Contrast this with the latest flap out of Santa Monica.  For years, Christians have staged Nativity scenes in a public park in that city.  Recently, other groups have been interested in staging their own scenes, and so the city initiated a lottery system to dole out the limited number of spaces.  Naturally, this meant that the Christian monopoly on public land ended, and they now have to share the space.  The Christians are understandably bummed out.

But listen to this analysis by Hunter Jameson, one of the Nativity boosters: “By trying to push the Nativity scene out of the park and silence us, these people are infringing on our freedom and First Amendment rights.”  Now we’re in tricky territory: rights infringed upon!  Can this be the case?

Of course not.

In fact, this response shows a dangerous misunderstanding of the nature of the First Amendment.  The First Amendment does not guarantee everyone the right to public land to express their own idiosyncratic religious beliefs.  We don’t have nearly enough land for that, and besides, I’m not sure how I’d build a diorama of an octopus.

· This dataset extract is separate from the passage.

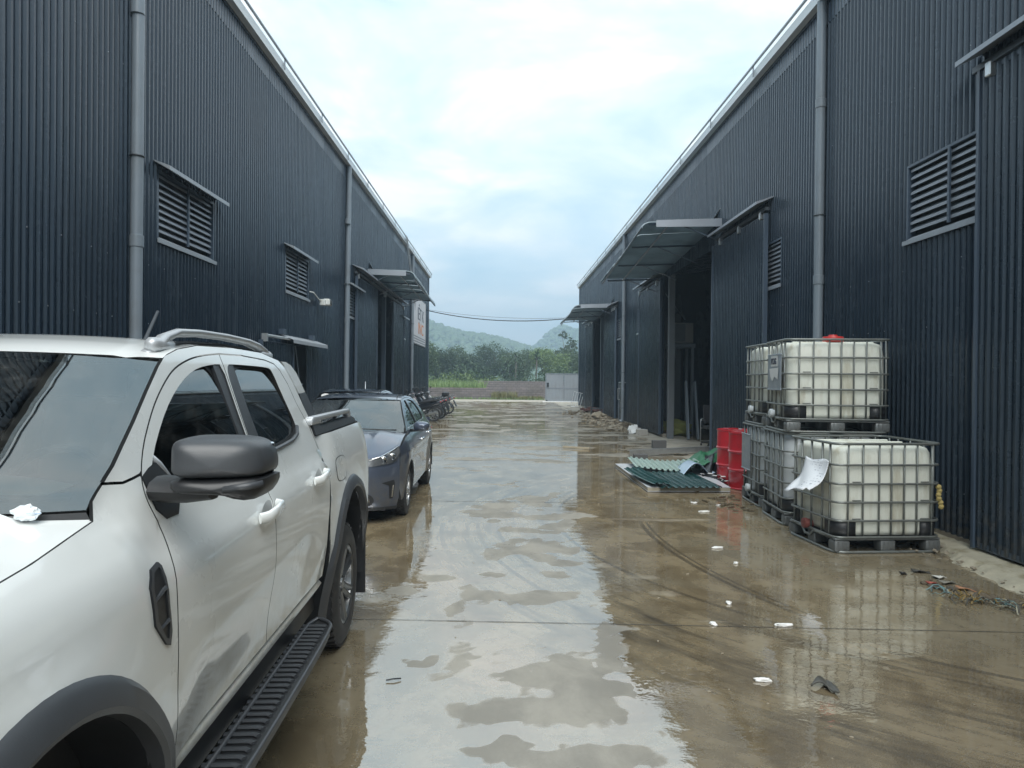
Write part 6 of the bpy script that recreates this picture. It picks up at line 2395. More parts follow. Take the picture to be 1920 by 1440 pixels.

The first amendment does guarantee that government does not favor one religion over another.  And by setting up a lottery system for access to scarce public land, the city of Santa Monica has quite elegantly lived up to both the letter and the spirit of the First Amendment.

I’m not sure if Jameson, the offended Santa Monica Christian, is speaking disingenuously or if he is truly confused about how the First Amendment works, but speaking of infringed-upon rights is dangerous stuff, and we’d all do well to be clear about the issue.  Christians aren’t the only ones with these rights, nor are their rights more important than the rights of the atheists who are also vying for the land.  Somehow, Jameson’s discussion of how “these people” are infringing upon “our freedom” reminds me of George Carlin’s classic explanation of the difference between “my stuff” and “your shit.”